Enhanced method to specify location and size of reactive power sources in electrical transmission systems
Conference: NEIS 2024 - Conference on Sustainable Energy Supply and Energy Storage Systems
09/16/2024 - 09/17/2024 at Hamburg, Germany
doi:10.30420/566464014
Proceedings: NEIS 2024
Pages: 7Language: englishTyp: PDF
Authors:
Sager, Bader; Vennegeerts, Hendrik
Abstract:
In practice, particularly during the reactive power planning phase of electrical transmission networks, the acquisition of an AC power flow solution, which is necessary for subsequent determinations and optimizations, can often prove challenging. Furthermore, it is often difficult to discern between unsolvable cases and divergent iterations. Furthermore, the stochastic nature of renewable energy sources (RES) affects equipment utilization and, consequently, reactive power needs. In addition to the conventional stationary security of the network, which considers contingencies, the issue of stability becomes increasingly significant as line loadings increase, for instance, due to the use of high-temperature conductors or curative operation.
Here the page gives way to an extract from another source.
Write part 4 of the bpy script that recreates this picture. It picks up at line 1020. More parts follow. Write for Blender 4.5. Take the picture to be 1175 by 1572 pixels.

Of particular interest is the static voltage stability, which should be expressed in a straight-forward and interpretable quantity, such as the distance between the system operating point and the collapse point. Accordingly, this paper presents a reactive power planning approach for the simultaneous placement of reactive power flow controlling technologies, including generator voltages set values, on-load-tap-changer positions of transformers, and shunt reactive power sources, both dynamic (e.g., a static synchronous compensator (STATCOM)) and static (e.g., a capacitor and/or an inductor). The approach is formulated as an optimization problem, which includes the type, location, and size of the sources, as well as their associated costs. The efficacy of the developed method is demonstrated by exemplary results based on synthetic transmission networks that closely resemble reality and are of a realistic scale. These results illustrate the method's capacity to account for reactive power requirements for stationary voltage control, fast controllable reactive power sources to address ordinary and exceptional contingencies, dynamic reactive power reserves, and a minimum distance to the collapse point regarding additional transmission capabilities. Furthermore, the issue of non-converging power flows due to a lack of reactive power is addressed by an innovative formulation of the power flow problem to be solved during the iterations of the heuristic optimization method. This formulation is based on the Mean Variance Mapping Optimization (MVMO) tool, which is used to solve the optimization problem. The specified location, type, and size of compensation devices could also be used during the system restoration process.